Winners have come from across the price spectrum. Recent decades have produced winners at odds as short as 5/1 and as long as 100/1. The median winning SP tends to sit in the 10/1 to 25/1 range — prices that offer substantial each-way value in a race where bookmakers commonly pay five or six places. The distribution of winning prices is flatter than in any other major race, which is why form analysts and pin-stickers coexist at the Grand National more comfortably than anywhere else.

Alan Delmonte, Chief Executive of the Horserace Betting Levy Board, has noted that “this is not the first time in recent years that Cheltenham has had a significant impact on yield, a reflection of the essential unpredictability of the sport.” That unpredictability applies in concentrated form to the Grand National, where the relationship between pre-race assessment and actual outcome is looser than at any other fixture. The race’s results can move the annual levy yield measurably in one direction or another — bookmaker-friendly or punter-friendly — depending on whether favourites run to form or outsiders prevail.

Key Factors: Weight, Age, Course Experience

In a race where the margin between finishing and failing to complete is finer than anywhere else, the selection criteria need to be functional rather than aspirational. Three factors consistently correlate with Grand National performance.

Weight is the most quantifiable. The Grand National is a handicap, and the weight range from top to bottom can stretch two stone or more. Horses near the top of the weights carry 11 stone 10 pounds or more; those at the bottom might carry 10 stone. Historical data shows that winners have come from across the weight range, but the clustering is towards the middle — horses carrying between 10 stone 7 pounds and 11 stone 2 pounds have produced the majority of recent winners. The very top weights face the dual burden of carrying more and being targeted by the market; the very bottom weights are there because the handicapper rates them as the weakest.

Age matters in a race of this severity. Horses aged eight to ten have the strongest record. Younger horses may lack the experience and physical maturity to cope with the unique demands of Aintree’s fences. Older horses may lack the freshness to sustain their effort over four miles of heavy ground. The age range is not a rigid rule, but it narrows the field meaningfully.

Previous course experience is a genuine advantage. Horses that have run at Aintree before — whether in the Grand National itself, the Topham Trophy over the same fences, or the Becher Chase in December — have encountered the unique obstacles and know what to expect. First-time Grand National runners face an additional layer of unpredictability: however talented they are over conventional fences, Aintree’s obstacles are different enough to unsettle even accomplished jumpers.

Place Betting and Each-Way Strategy for Large Fields

The Grand National is the each-way bettor’s premier event. With up to thirty-four runners and most bookmakers paying five or six places (some offering seven), the place portion of an each-way bet covers a wide finishing range.

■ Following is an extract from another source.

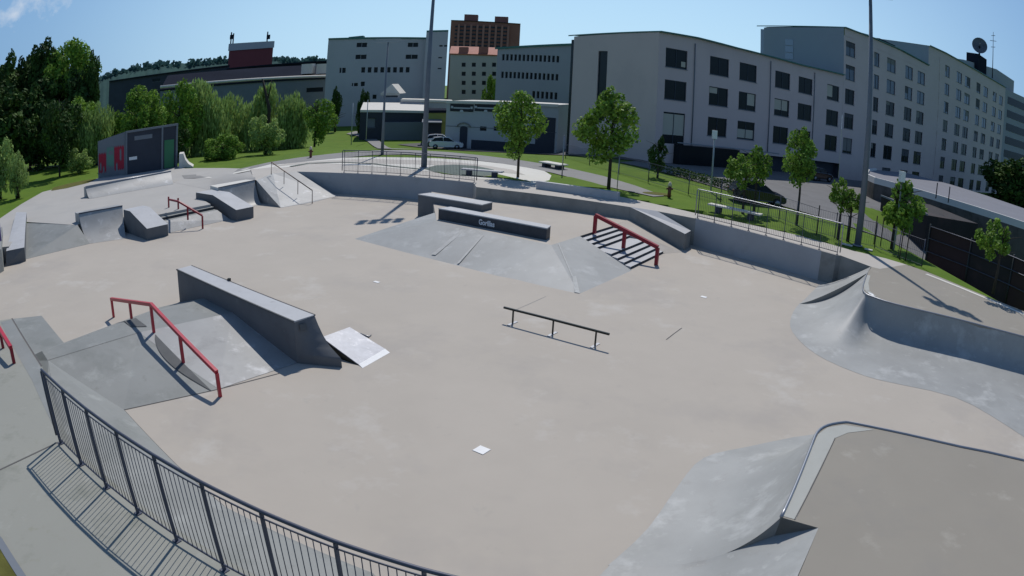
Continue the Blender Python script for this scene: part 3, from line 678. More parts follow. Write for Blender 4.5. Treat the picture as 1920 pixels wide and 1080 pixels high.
seamR = [at(1495, 578, F), at(1483, 595, F), at(1480, 613, F), at(1500, 640, F), at(1560, 680, F), at(1630, 708, F), at(1700, 725, F), at(1800, 745, F)]
topR = [copR[0], copR[1], copR[2], copR[2].lerp(copR[3], .5), copR[3], copR[4].lerp(copR[3], .5), copR[4], copR[5], copR[6], copR[7], copR[7]+Vector((UX.x, UX.y, 0))*5]
def R_(px, py): return at(px, py, F)
botR = [R_(1500, 568), R_(1487, 585), R_(1481, 612), R_(1500, 640), R_(1530, 664), R_(1560, 680), R_(1595, 695), R_(1650, 713), R_(1790, 745), R_(1890, 800), R_(1910, 850)+Vector((1.5, -1.5, 0))]
def dense(pl, k=3):
    o = []
    for i in range(len(pl)-1):
        for j in range(k):
            t = j/k; p0, p1, p2, p3 = pl[max(i-1, 0)], pl[i], pl[i+1], pl[min(i+2, len(pl)-1)]
            o.append(.5*((2*p1)+(p2-p0)*t+(2*p0-5*p1+4*p2-p3)*t*t+(3*p1-p0-3*p2+p3)*t**3))
    return o+[pl[-1]]
qr = loft(dense(topR), dense(botR), pr_mix, M_ramp, 'quarter_pipe', 'big rounded grey quarter pipe at the right with a deep shaded wall', n=34, sub=None, colw=True)
MB().tube([p+Vector((0, 0, .015)) for p in dense(copR+[far_r])], .035, 8).build('coping', M_steel, qr)
ck = MB(); ck.quad(*[at(*q, 0)+Vector((0, 0, .012)) for q in ((1608+22, 551), (1639, 556), (1638, 552), (1628, 548))]); ck.build('white_paint_mark', M_white, qr)
kx2 = MB(); strip(kx2, [at(1628, 516), at(1624, 530), at(1626, 545), at(1640, 556)], .25, dz=.008); struct(kx2.build('coping_apron', M_apron))
# bank between the dark wall end and the quarter pipe
bt = [at(1634, 500), at(1628, 511)]; bb = [at(1528, 536, F), at(1519, 548, F), at(1507, 566, F)]
mb = MB(); w0, w1 = at(1634, 500), at(1627, 512); b0, b1 = at(1535, 535, F), at(1500, 570, F)
def pr_bank(e, L): return F+1.5*(1-e)**1.25+.012
bk = loft([w0, w0.lerp(w1, .5), w1], [b0, b0.lerp(b1, .5), b1], pr_bank, M_ramp, 'hip_bank', 'pale flat-faced bank between the dark wall end and the right quarter pipe', n=14, sub=None)
mb = MB(); n_ = 14
for i in range(n_):
    e, e2 = (i/n_)**1.8, ((i+1)/n_)**1.8
    p, q = w1.lerp(b1, e), w1.lerp(b1, e2); L = (b1-w1).length
    mb.quad(V2(p, F), V2(q, F), V2(q, pr_bank(e2, L)), V2(p, pr_bank(e, L)))
mb.build('side_face', M_worn, bk)
# near-right quarter pipe
topN = [copN[0], copN[1], copN[2], copN[3], copN[3].lerp(copN[4], .6), copN[5], copN[6], copN[7], copN[8], copN[9], nrf]
def dn(p, k): return V2(p, F)+Vector((NX.x, NX.y, 0))*k
botN = [R_(1140, 1060), R_(1215, 990), R_(1275, 905), R_(1320, 858), R_(1400, 838), R_(1515, 822)+Vector((.3, .2, 0)), dn(copN[6], 2.3)+Vector((.2, 0, 0)), dn(copN[7], 2.2), dn(copN[8], 2.2), dn(copN[9], 2.2), dn(nrf, 2.2)]
qn = loft(dense(topN), dense(botN), pr_exp(.85, .2), M_ramp, 'quarter_pipe', 'nearest quarter pipe at the bottom right with a curved steel lip', n=26, sub=None)
MB().tube([p+Vector((0, 0, .012)) for p in dense(copN+[nrf])], .035, 8).build('coping', M_steel, qn)
ap = MB(); ap.poly([q+Vector((0, 0, .006)) for q in (at(1467, 968), at(1492, 915), at(1522, 842), at(1534, 815), at(1552, 802), at(1582, 797), at(1640, 806), at(1590, 812), at(1566, 822), at(1552, 850), at(1520, 915), at(1492, 975))])
struct(ap.build('coping_apron', M_apron))
# end face of that quarter pipe and the bank beside it
mb = MB(); L = (botN[0]-V2(topN[0], F)).length; pf = pr_exp(.85, .2)
for i in range(16):
    e, e2 = (i/16)**1.8, ((i+1)/16)**1.8; p, q = V2(topN[0], F).lerp(botN[0], e), V2(topN[0], F).lerp(botN[0], e2)
    mb.quad(V2(p, F), V2(q, F), V2(q, pf(e2, L)-.01), V2(p, pf(e, L)-.01))
mb.quad(V2(at(1535, 990), F), V2(copN[0], F), V2(copN[0], -.01), V2(at(1535, 990), -.01))
mb.build('end_wall', M_worn, qn)
bA, bB = at(1535, 990), at(1535, 990)-Vector((NX.x, NX.y, 0))*4.5
cA, cB = V2(botN[0], F)+Vector((.1, -.1, 0)), V2(botN[0], F)-Vector((NX.x, NX.y, 0))*4.2
LQ = (V2(botN[0], F)-V2(copN[0], F)).length; _pf = pr_exp(.85, .2)
bA = at(1535, 990); cA = V2(botN[0], F)+Vector((.02, -.02, 0)); LB = (cA-V2(bA, F)).length; DX = LB-LQ
def pr_hipn(e, L):
    D = e*LB; D0 = DX+1.0
    if D >= D0: return _pf(min(1, (D-DX)/LQ), LQ)+.006
    return (_pf(1.0/LQ, LQ)+.006)*D/D0
bB = bA-Vector((NX.x, NX.y, 0))*4.5; cB = cA-Vector((NX.x, NX.y, 0))*4.2
rows = []
def hipz(D): return pr_hipn(D/LB, LB)
for i in range(25):
    e = (i/24)**1.4
    c0 = V2(copN[0], 0).lerp(V2(botN[0], 0), e); c1_ = V2(bA, 0).lerp(V2(cA, 0), e); c2_ = V2(bB, 0).lerp(V2(cB, 0), e)
    rows.append([V2(c0, hipz(DX+e*LQ)), V2(c1_, hipz(e*LB)), V2(c2_, hipz(e*LB))])
mb = MB(); mb.grid([r[::-1] for r in rows], True); ho = mb.build('hip_bank', M_ramp); tag(ho, 'pale bank cut off by the bottom edge beside the nearest quarter pipe', 'skate ramp')
# far-left mini ramps and ledges
def circ(e, L): return F+.008+1.495*(1-e)**2.3
zt0 = 0.
qa = loft([at(147, 401), at(229, 386)], [R_(168, 457), R_(236, 447)], circ, M_bank, 'quarter_pipe', 'small quarter pipe with a dark shaded face left of the sloping ledge', n=16, sub=4)
mb = MB(); a, b = at(147, 401), at(229, 386); bk_ = Vector((-UX.x, -UX.y, 0))*.9
mb.hexa([V2(a, F), V2(b, F), V2(b, F)+bk_, V2(a, F)+bk_], [V2(a, -.002), V2(b, -.002), V2(b, -.002)+bk_, V2(a, -.002)+bk_]); mb.build('platform', M_bank, qa)
MB().tube([a+Vector((0, 0, .01)), b+Vector((0, 0, .01))], .04, 8).build('coping', M_fence, qa)
def sidewall(top, bot, prof, n=14):
    mb = MB(); L = (Vector(bot[:2])-Vector(top[:2])).length
    for i in range(n):
        e, e2 = i/n, (i+1)/n; p, q = V2(top, 0).lerp(V2(bot, 0), e), V2(top, 0).lerp(V2(bot, 0), e2)
        mb.quad(V2(p, F), V2(q, F), V2(q, prof(e2, L)-.004), V2(p, prof(e, L)-.004))
    return mb
sidewall(at(147, 401), R_(168, 457), circ).build('side_face', M_worn, qa)
# left bank (floor up to terrace)
mb = MB(); mb.hexa([R_(49, 486), R_(168, 457), V2(at(145, 422, P2), F), V2(at(43, 418, P2), F)], [R_(49, 486)+Vector((0, 0, .01)), R_(168, 457)+Vector((0, 0, .01)), at(145, 422, P2+.005), at(43, 418, P2+.005)])
tag(mb.build('left_bank', M_blue), 'low stained bank between the far-left ledge and the small quarter pipe', 'skate ramp')
sx = thing('sloping_ledge', R_(30, 490), 'long sloping concrete ledge at the far left edge of the park', 'ledge')
mb = MB(); mb.hexa([R_(12, 500), R_(49, 490), V2(at(50, 398, -.15), F), V2(at(31, 398, -.15), F)], [at(12, 471, -.72), at(46, 464, -.72), at(50, 398, -.15), at(31, 398, -.15)]); mb.build('body', M_lbody, sx)
mb = MB(); u4 = Vector((0, 0, .006)); mb.quad(at(12, 471, -.72)+u4, at(46, 464, -.72)+u4, at(50, 398, -.15)+u4, at(31, 398, -.15)+u4); mb.build('top_face', M_ledge, sx)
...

A horse at 25/1 each-way with six places at one-fifth the odds gives you 5/1 on the place portion — a price that pays for a finish in the top six of a large-field race.

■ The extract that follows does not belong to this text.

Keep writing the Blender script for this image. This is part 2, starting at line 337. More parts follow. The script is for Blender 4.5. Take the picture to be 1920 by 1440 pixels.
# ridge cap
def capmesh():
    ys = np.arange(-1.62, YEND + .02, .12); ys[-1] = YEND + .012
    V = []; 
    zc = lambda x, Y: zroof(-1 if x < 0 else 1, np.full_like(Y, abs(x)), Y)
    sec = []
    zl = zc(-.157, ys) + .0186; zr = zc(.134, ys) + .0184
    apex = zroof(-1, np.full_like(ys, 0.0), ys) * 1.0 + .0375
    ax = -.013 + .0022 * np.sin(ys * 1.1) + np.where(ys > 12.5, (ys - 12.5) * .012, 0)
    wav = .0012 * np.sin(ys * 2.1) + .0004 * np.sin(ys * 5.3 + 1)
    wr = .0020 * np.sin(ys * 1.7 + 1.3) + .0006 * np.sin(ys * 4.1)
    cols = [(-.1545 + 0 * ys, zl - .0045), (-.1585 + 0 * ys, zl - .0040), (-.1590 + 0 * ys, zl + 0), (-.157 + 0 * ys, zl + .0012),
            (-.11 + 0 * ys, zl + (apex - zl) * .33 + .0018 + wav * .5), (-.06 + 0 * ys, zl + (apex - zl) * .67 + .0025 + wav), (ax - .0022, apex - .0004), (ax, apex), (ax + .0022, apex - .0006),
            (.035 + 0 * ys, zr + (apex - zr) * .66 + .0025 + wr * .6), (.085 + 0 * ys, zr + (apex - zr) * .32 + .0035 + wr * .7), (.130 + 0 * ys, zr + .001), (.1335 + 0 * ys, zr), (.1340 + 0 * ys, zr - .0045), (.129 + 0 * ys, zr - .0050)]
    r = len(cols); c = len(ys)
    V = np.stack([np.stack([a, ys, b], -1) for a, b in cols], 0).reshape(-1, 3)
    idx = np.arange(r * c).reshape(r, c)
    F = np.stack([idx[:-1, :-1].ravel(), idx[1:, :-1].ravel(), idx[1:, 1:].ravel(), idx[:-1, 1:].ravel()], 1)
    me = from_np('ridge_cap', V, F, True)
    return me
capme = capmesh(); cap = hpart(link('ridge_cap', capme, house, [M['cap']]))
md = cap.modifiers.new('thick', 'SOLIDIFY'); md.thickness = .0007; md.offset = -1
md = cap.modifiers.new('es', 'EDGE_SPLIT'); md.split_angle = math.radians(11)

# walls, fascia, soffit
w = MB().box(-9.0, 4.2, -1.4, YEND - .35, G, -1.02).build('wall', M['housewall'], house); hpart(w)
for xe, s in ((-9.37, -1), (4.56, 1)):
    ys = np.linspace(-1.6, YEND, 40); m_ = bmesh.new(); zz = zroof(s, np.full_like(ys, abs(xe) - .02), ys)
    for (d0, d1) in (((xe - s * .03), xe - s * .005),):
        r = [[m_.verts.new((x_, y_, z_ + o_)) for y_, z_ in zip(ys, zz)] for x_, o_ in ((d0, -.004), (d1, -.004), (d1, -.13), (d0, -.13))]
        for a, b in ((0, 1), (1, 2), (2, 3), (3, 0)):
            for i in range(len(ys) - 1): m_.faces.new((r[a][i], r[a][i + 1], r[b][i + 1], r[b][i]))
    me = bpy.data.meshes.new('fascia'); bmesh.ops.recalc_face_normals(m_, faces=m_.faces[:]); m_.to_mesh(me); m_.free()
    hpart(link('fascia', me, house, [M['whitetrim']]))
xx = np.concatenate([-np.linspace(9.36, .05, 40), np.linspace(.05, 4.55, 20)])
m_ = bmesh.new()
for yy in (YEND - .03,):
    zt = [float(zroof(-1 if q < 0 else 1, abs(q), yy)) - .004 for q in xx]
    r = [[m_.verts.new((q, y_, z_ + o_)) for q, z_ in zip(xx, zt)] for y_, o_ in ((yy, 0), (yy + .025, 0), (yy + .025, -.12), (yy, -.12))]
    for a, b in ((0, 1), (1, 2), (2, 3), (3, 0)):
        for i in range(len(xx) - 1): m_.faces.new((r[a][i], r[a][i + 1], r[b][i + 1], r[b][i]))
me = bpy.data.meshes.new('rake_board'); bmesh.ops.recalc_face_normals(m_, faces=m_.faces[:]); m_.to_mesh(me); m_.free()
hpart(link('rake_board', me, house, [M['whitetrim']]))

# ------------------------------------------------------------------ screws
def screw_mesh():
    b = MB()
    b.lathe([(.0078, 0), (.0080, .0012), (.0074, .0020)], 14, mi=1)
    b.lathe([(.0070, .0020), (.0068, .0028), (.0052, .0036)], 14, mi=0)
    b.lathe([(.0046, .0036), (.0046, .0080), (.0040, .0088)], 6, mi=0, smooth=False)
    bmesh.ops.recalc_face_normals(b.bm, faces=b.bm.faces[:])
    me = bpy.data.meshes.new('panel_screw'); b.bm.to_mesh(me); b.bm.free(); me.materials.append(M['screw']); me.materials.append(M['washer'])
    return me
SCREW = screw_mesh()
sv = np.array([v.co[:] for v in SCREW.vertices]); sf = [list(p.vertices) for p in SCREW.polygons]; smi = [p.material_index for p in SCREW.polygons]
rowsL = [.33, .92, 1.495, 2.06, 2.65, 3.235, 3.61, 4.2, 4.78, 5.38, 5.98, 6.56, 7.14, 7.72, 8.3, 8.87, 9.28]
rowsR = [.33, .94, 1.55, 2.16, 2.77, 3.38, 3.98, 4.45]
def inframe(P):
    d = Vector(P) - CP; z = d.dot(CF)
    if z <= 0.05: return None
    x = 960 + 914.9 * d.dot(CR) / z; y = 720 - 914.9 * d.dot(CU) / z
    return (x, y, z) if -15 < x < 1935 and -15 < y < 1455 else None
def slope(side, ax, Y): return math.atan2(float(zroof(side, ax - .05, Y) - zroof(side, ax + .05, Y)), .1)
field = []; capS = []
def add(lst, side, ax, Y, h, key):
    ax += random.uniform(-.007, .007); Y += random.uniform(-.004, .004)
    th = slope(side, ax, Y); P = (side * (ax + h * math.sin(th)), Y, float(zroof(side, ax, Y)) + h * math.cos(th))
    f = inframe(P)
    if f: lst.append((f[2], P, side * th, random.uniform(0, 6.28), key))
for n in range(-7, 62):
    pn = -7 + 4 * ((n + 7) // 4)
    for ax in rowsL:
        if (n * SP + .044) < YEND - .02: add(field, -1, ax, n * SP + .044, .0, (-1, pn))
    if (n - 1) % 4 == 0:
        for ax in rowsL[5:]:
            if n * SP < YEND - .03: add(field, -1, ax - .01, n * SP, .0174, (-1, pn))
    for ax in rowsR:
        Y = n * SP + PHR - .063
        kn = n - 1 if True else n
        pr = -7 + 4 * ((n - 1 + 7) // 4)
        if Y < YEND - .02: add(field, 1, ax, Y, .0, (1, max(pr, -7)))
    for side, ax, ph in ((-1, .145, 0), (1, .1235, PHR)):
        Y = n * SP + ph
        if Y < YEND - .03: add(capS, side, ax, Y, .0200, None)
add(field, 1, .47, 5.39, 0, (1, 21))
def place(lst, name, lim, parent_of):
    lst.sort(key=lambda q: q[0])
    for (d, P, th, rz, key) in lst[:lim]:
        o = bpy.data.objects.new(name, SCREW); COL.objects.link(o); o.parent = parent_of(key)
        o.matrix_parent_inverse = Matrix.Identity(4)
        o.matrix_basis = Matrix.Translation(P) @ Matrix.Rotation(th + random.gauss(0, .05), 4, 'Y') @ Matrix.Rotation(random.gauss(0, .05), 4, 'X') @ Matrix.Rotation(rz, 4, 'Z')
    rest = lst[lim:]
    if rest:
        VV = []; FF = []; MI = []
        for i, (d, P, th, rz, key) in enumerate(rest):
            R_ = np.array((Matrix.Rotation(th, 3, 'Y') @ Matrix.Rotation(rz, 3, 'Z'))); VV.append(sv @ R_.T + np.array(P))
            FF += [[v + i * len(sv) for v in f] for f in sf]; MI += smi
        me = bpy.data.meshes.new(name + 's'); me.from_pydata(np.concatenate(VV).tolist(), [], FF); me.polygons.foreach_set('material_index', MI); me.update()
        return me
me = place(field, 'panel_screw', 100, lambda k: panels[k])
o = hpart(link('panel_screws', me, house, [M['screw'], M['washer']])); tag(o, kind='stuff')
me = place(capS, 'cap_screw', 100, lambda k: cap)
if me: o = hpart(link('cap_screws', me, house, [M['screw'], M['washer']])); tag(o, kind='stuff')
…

The strategy that experienced National bettors follow is to identify horses with a strong chance of completing the course and finishing in the frame, even if they’re not necessarily expected to win. Completion rate is the first filter: how many of the thirty-odd starters actually finish? The answer varies by year, but typically between twenty and thirty horses complete. Of those, six or seven are paid places. Your each-way selection needs to be among that finishing group and competitive enough to be in the leading pack at the end of four miles.

Multiple each-way selections can be sensible in this race specifically. Placing two or three each-way bets on horses at 20/1 or longer, with the understanding that one or two will fail to complete while the third might place, is a structured approach that acknowledges the race’s inherent chaos rather than pretending it can be solved by form alone. The total outlay is higher, but the expected value of each-way coverage in a large-field handicap with extended place terms is more favourable than in almost any other race on the calendar.